Big data and analytics?

The Big data and analytics question is at the forefront of many business leaders thinking but it’s worth taking a step back and looking at some of the wider macro-economic trends. Since the post war era, UK productivity has risen steadily when averaged over the decades but dropped significantly following the 2008 financial crisis and is now only slowly reaching post crisis levels. In fact, the Office for National Statistics has stated that in the last quarter of 2017, productivity of British workers increased at the fastest rate in more than six years. By Pinakin Patel, Senior Director Solutions Engineering at MapR.

  • Monday, 26th November 2018 Posted 6 years ago in by Phil Alsop

There are still two large challenges organisations face to positively impact their business outcome when it comes to data and analytics. The first is the completeness of the data to give an un-biased context of a business moment and this leads to the timeliness of the resulting action. The extent to which these challenges are addressed depends on the maturity of a data driven business which includes the overall data culture and data literacy across an organisation.

Innovative data driven-organisations are asset light businesses-like Uber and Airbnb and have used data to significantly challenge the status quo and transformed industries overnight.
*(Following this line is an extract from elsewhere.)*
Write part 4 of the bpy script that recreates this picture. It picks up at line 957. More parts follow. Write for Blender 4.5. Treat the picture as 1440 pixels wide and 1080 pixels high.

Data is essentially just a resource that without analytics to focus it around solving a problem is effectively an untapped potential. Hence, re-imagining business activities in terms of the data that can be collected both internally and externally and how the data can help understand the activity and used to highlight or predict a business outcome is the first step.

Human capacity to understand the data and the analytics is the second stage. This can be thought of as: what action and when will have a direct impact on the business outcome that can be significantly higher than the activity without data and analytics. For example, a large semiconductor manufacturer leverages sensors across their manufacturing process to improve chip yield percentages.   In this example, they analyse heat and vibration and other machine sensor data including thickness uniformity; electrical properties and other stats.  As a result, they can identify and address product flaws much earlier in the manufacturing process and this has resulted in tens of millions of dollars in savings and increase yield of their final product.

There is still a shortage of data scientists and some management reluctance to sign-off on big data projects where the benefits are still to be determined. This is changing, rapidly in the case of certain innovators like HP who instigated major big data led digital transformation that have helped generate insights that lead to raised efficiency, productivity and other tangible business benefits.

Productivity, insightful decision making, and forward planning can all be improved with a good understanding of the underlying trends that impact each business and the wider market. Data driven market forecasting for example has been around since the 15th century. Early economists such as   Sir Thomas Mun, an economist and director of the East India Company, used trade data to help it to eventually become the largest private company of its era. Mun and other early data scientists mixed both raw numbers with a deep knowledge of the market, human nature and likely external factors such as technology innovations, politics, and as a sea-based trading company, even the weather, to create corporate strategy and business execution processes.  This same mix of skills, knowledge and data are available today and organisations need both the will and often courage to capitalise on opportunities. HR departments have a major role to play in supporting these types of transformative strategies through recruitment, training and ongoing support. However, HR needs to be candid with senior executives about the viability of retaining the right staff internally and, in some situations, it might be better to work with external specialists such as contractors or solution providers.

Digital transformation has given business the ability to understand their business activities at a much more granular level and at scale than ever before. The resulting data-driven business needs a supporting data culture and data literacy which HR departments have a role in helping to establish and foster. This brings to light another key HR requirement which is helping to create collaborative environments that teams need to deliver these projects while meeting company polices and regulatory requirements.

Data analytics without a focus on business outcome can result in a resource-sapping distraction. To avoid this issue requires a combination of data experts and technologies that are necessary to uncover hidden patterns and un-known correlations. However, many businesses do not have the luxury of being born in a digital world. Hence, they have legacy of manual and automated processes; lots of business applications and as a result lots of data silos. In addition, the extent to which data has been digitised and readily available varies greatly.

As a result, organisations are initially looking at creating data fabrics that place all this structured and unstructured data along with free-flowing and historic data all in the same platform to allow analytics project simpler access to the complete view and not just a single slice. These data fabrics are based on open standards to make analytics tasks easier to handle but all still secured and managed via central policies so that organisations can meet data and privacy regulations.

With the complexity of a business environment, and as they are faced with deluge of data, emerging technologies in machine learning and AI are also key in helping businesses augment their human intelligence with machine intelligence in making sense of the complex but informative hidden patterns and correlations that can be found in the data at scale.